Zumindest mittelfristig haben Samsung und auch ASUS, Acer und die anderen Hersteller einen direkteren Angriff auf das neue iPad geplant. Tablets mit Full-HD-Auflösung wurden bereits auf der CES Anfang des Jahres gezeigt - ein konkreter Release ist aber noch nicht in Sicht. ASUS hat nun angekündigt, dass das Transformer Pad Infinity (TF700T) im Juli verfügbar sein soll - ob dies auch ausreichende Stückzahlen beinhaltet, steht in den Sternen. Den Fehler wie zuletzt beim Transformer Prime sollte ASUS besser unterlassen. Hier stellte sich nach der Auslieferung heraus, dass kein einwandfreier GPS-Enpfang gewährleisten werden kann. ASUS hat daraufhin mit einem USB-Dongle nachgebessert. Acer hatte Gerüchten zufolge mit einem hitzigen Tegra-3-Chip in seinen Tablets zu kämpfen, sobald dieser die native FullHD-Auflösung bei Spielen darstellen sollte. Zwar versuchte Acer ein schnelles Dementi, bis heute aber steht eine definitive Antwort des Herstellers aus.

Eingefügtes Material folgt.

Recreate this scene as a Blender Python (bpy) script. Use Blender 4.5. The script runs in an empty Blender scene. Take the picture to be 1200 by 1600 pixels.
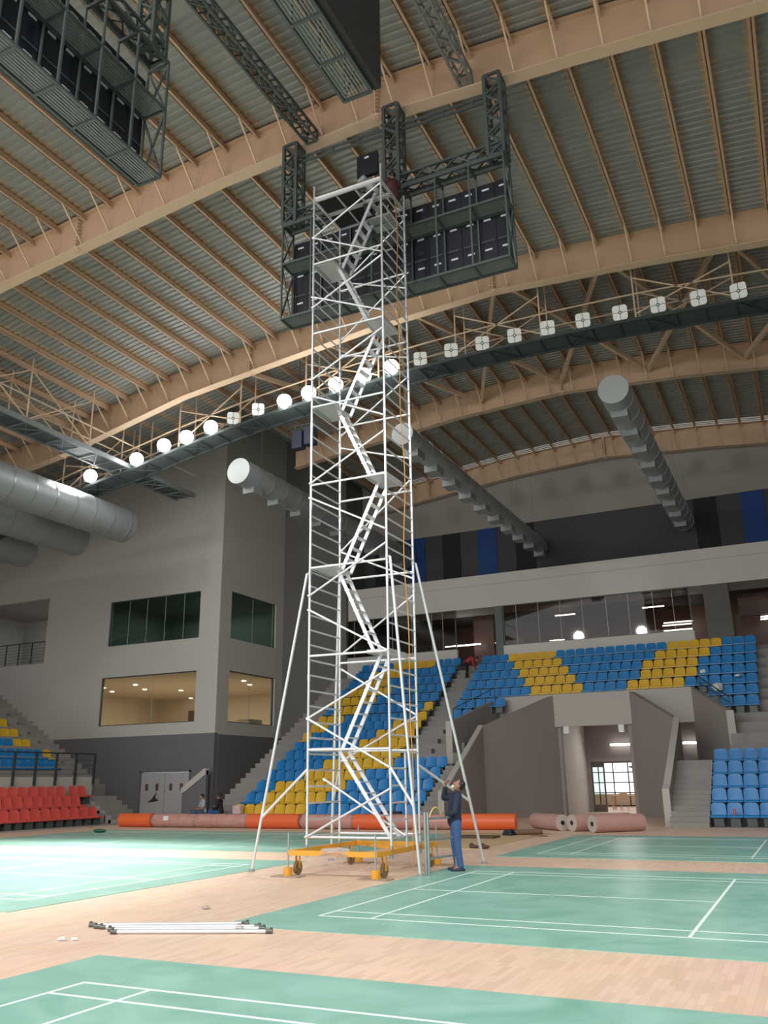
import bpy, math, random
from mathutils import Vector, Matrix
random.seed(7)
sc = bpy.context.scene
COL = sc.collection

# ------------------------------------------------------------------ camera
def cam_axes(yaw, pitch, roll):
    cy, sy, cp, sp = math.cos(yaw), math.sin(yaw), math.cos(pitch), math.sin(pitch)
    f = Vector((sy*cp, cy*cp, sp)); r = Vector((cy, -sy, 0)); u = r.cross(f)
    cr, sr = math.cos(roll), math.sin(roll)
    return cr*r + sr*u, -sr*r + cr*u, f
CAM = Vector((6.2342, -10.7343, 1.7026))
r_, u_, f_ = cam_axes(-.4484, .3048, -.0154)
cd = bpy.data.cameras.new('camera'); cam = bpy.data.objects.new('camera', cd); COL.objects.link(cam)
cd.sensor_fit = 'HORIZONTAL'; cd.sensor_width = 36; cd.lens = 1333.59/1200*36
cd.clip_end = 300; cd.clip_start = .05
cam.matrix_world = Matrix(((r_.x, u_.x, -f_.x, CAM.x), (r_.y, u_.y, -f_.y, CAM.y), (r_.z, u_.z, -f_.z, CAM.z), (0, 0, 0, 1)))
sc.camera = cam

# ------------------------------------------------------------------ world, exposure
sc.view_settings.view_transform = 'Standard'; sc.view_settings.look = 'None'
sc.view_settings.gamma = 1; sc.view_settings.exposure = 0.12; sc.view_settings.use_curve_mapping = False
w = bpy.data.worlds.new('daylight'); sc.world = w; w.use_nodes = True
w.node_tree.nodes['Background'].inputs[0].default_value = (.93, .97, 1, 1)
w.node_tree.nodes['Background'].inputs[1].default_value = 1.3

# ------------------------------------------------------------------ lamps
def lamp(name, kind, loc, energy, color=(1, 1, 1), aim=None, **kw):
    l = bpy.data.lights.new(name, kind); l.energy = energy; l.color = color
    for k, v in kw.items(): setattr(l, k, v)
    o = bpy.data.objects.new(name, l); COL.objects.link(o); o.location = loc
    if aim is not None:
        o.rotation_euler = (Vector(aim) - Vector(loc)).to_track_quat('-Z', 'Y').to_euler()
    return o
# unseen fill spots added behind the camera and to the right
for i, x in enumerate((-16, -9, -2, 5)):
    lamp('front_fill_spot', 'SPOT', (x, -14, 17), 3900, (1, .985, .95), aim=(x*.7 - 2, 4, 0), spot_size=math.radians(125), spot_blend=.8, shadow_soft_size=.5)
for y in (-4, 8):
    lamp('right_fill_spot', 'SPOT', (15, y, 16), 4200, (1, .985, .95), aim=(2, y + 2, 0), spot_size=math.radians(88), spot_blend=.8, shadow_soft_size=.5)

# ------------------------------------------------------------------ materials
MATS = {}
def mat(name, color, rough=.6, metal=0., spec=.5, noise=0., nscale=3., emit=None, estr=0., bump=0., bscale=40., coat=0.):
    if name in MATS: return MATS[name]
    m = bpy.data.materials.new(name); m.use_nodes = True; nt = m.node_tree; b = nt.nodes['Principled BSDF']
    b.inputs['Base Color'].default_value = (*color, 1); b.inputs['Roughness'].default_value = rough
    b.inputs['Metallic'].default_value = metal; b.inputs['Specular IOR Level'].default_value = spec
    b.inputs['Coat Weight'].default_value = coat
    tc = nt.nodes.new('ShaderNodeTexCoord')
    if noise:
        n = nt.nodes.new('ShaderNodeTexNoise'); n.inputs['Scale'].default_value = nscale; n.inputs['Detail'].default_value = 5
        nt.links.new(tc.outputs['Object'], n.inputs['Vector'])
        mx = nt.nodes.new('ShaderNodeMix'); mx.data_type = 'RGBA'
        mx.inputs[6].default_value = (*[c*(1-noise) for c in color], 1); mx.inputs[7].default_value = (*[min(1, c*(1+noise)) for c in color], 1)
        nt.links.new(n.outputs['Fac'], mx.inputs[0]); nt.links.new(mx.outputs[2], b.inputs['Base Color'])
    if bump:
        n2 = nt.nodes.new('ShaderNodeTexNoise'); n2.inputs['Scale'].default_value = bscale
        nt.links.new(tc.outputs['Object'], n2.inputs['Vector'])
        bp = nt.nodes.new('ShaderNodeBump'); bp.inputs['Strength'].default_value = bump; bp.inputs['Distance'].default_value = .02
        nt.links.new(n2.outputs['Fac'], bp.inputs['Height']); nt.links.new(bp.outputs['Normal'], b.inputs['Normal'])
    if emit:
        b.inputs['Emission Color'].default_value = (*emit, 1); b.inputs['Emission Strength'].default_value = estr
    MATS[name] = m
    return m
TAN = mat('tan_paint', (.55, .375, .25), .55, noise=.08, nscale=1.5)
TAN2 = mat('tan_paint_light', (.62, .46, .32), .5, noise=.06)
DARKST = mat('dark_green_grey_steel', (.075, .092, .09), .45, .2, noise=.1)
CATST = mat('catwalk_steel', (.065, .082, .085), .45, .2, noise=.1)
BLACK = mat('black_cabinet', (.010, .012, .018), .4, noise=.2)
LABELM = mat('pale_label', (.55, .57, .6), .5)
ALU = mat('aluminium', (.74, .76, .79), .33, .55, noise=.05, nscale=8)
GALV = mat('galvanised_steel', (.42, .45, .46), .38, .7, noise=.14, nscale=2)
DUCTM = mat('duct_metal', (.36, .39, .41), .55, .4, noise=.12, nscale=1.2)
LWALL = mat('light_grey_wall', (.62, .595, .55), .8, noise=.04, nscale=.6)
DWALL = mat('dark_grey_wall', (.18, .18, .188), .75, noise=.06, nscale=.7)
TAUPE = mat('taupe_wall', (.31, .27, .25), .75, noise=.05, nscale=.6)
FASC = mat('pale_fascia', (.46, .425, .385), .75, noise=.04, nscale=.7)
CONC = mat('raw_concrete', (.28, .265, .245), .85, noise=.22, nscale=1.4, bump=.2, bscale=12)
BLUE = mat('blue_plastic', (.005, .185, .48), .38, noise=.08)
YEL = mat('yellow_plastic', (.68, .40, .015), .4, noise=.06)
RED = mat('red_plastic', (.62, .085, .07), .4, noise=.06)
YFRAME = mat('yellow_orange_paint', (.72, .34, .03), .45, noise=.1, nscale=6)
WHITEL = mat('white_line', (.80, .90, .86), .5)
ORANGE = mat('orange_roll', (.72, .13, .035), .45, noise=.06)
PINK = mat('pink_roll_wrapped', (.52, .30, .27), .35, noise=.12, nscale=5)
CARD = mat('cardboard_tube', (.48, .42, .36), .8)
BROWN = mat('brown_wall', (.10, .045, .03), .5, noise=.2, nscale=2)
CREAM = mat('cream_room', (.66, .54, .43), .7, noise=.03)
GREENR = mat('green_room', (.13, .17, .15), .7, noise=.1)
RAILM = mat('railing_black', (.03, .033, .036), .5)
SKIN = mat('skin', (.32, .16, .10), .55)
HAIR = mat('black_hair', (.012, .011, .012), .5)
NAVY = mat('navy_jacket', (.014, .024, .05), .8, noise=.25, nscale=14, bump=.4, bscale=14)
JEANS = mat('blue_jeans', (.045, .105, .25), .85, noise=.3, nscale=10, bump=.4, bscale=16)
WHITEP = mat('white_plastic', (.75, .76, .76), .4)
LENSM = mat('floodlight_lens', (.80, .81, .79), .35, noise=.04)
LITM = mat('lit_floodlight', (.9, .9, .9), .4, emit=(1, .985, .94), estr=30)
TUBEM = mat('lit_tube', (.9, .9, .9), .4, emit=(1, .98, .97), estr=9)
DOWNM = mat('lit_downlight', (.9, .9, .9), .4, emit=(1, .93, .8), estr=10)
ROPE = mat('orange_rope', (.62, .30, .08), .8)
WOODC = mat('pale_wood_chair', (.60, .42, .27), .6)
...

Heute startet die Google I/O 2012. Auf ihr wird Google vermutlich Android in der Version 4.1 vorstellen. Welche neuen Features Google einbauen wird, ist nicht bekannt. Womöglich wird man auch einen Ausblick auf Android 5.0 geben, aber auch hierzu gibt es bislang keinerlei Details. Interessant könnte es bei der Hardware werden. Seit Monaten kursiert das Gerücht, dass Google an einem Nexus-Tablet arbeitet, das von ASUS gefertigt werden soll. Um gegen die starken Verkaufszahlen des Amazon Kindle Fire angehen zu können, soll es sich dabei um ein 7-Zoll-Tablet handeln, das mit einem Tegra-3-Prozessor ausgestattet ist und ab 199 US-Dollar über die Ladentheke gehen soll. Mit der eignen Software auf einer selbst kontrollierten Hardware könnte Google einige eben erwähnte Kritikpunkt mit einem Schlag beheben. Doch warten wir die Ankündigungen der Google I/O 2012 erst einmal ab, denn Versprechungen macht jeder Hersteller, sie einzuhalten führt meist zum Erfolg.
Zum Schluss muss noch einmal klargestellt werden: Android hat mehr als nur gute Ansätze - es hat sich innerhalb kürzester Zeit zu einem "global Player" auf dem Smartphone-Markt entwickelt, dass von allen großen Herstellern genutzt wird. Google wird auch nicht müde immer wieder neue Features einzubauen, die dem Nutzer ein besseres Gefühl bei der Verwendung von Android geben und den Funktionsumfang erweitern. Doch es gibt auch negative Seiten in der Entwicklung von Android und eben diese haben wir (zumindest teilweise) versucht abzudecken.
Nicht anstreben wollen wir einen direkten Vergleich zu iOS oder Windows 8 / Windows Phone 8 und deren Features. Dazu sind die Systeme zu unterschiedlich, was auch zum Vorteil in einigen Punkten wird. Jedes System muss für sich seinen Mann stehen, zu Windows 8 bzw. der Referenzplattform in Form des Microsoft Surface haben ich mich bereits ausgelassen.
Diese Kolumne repräsentiert ausschließlich die Meinung des Autors.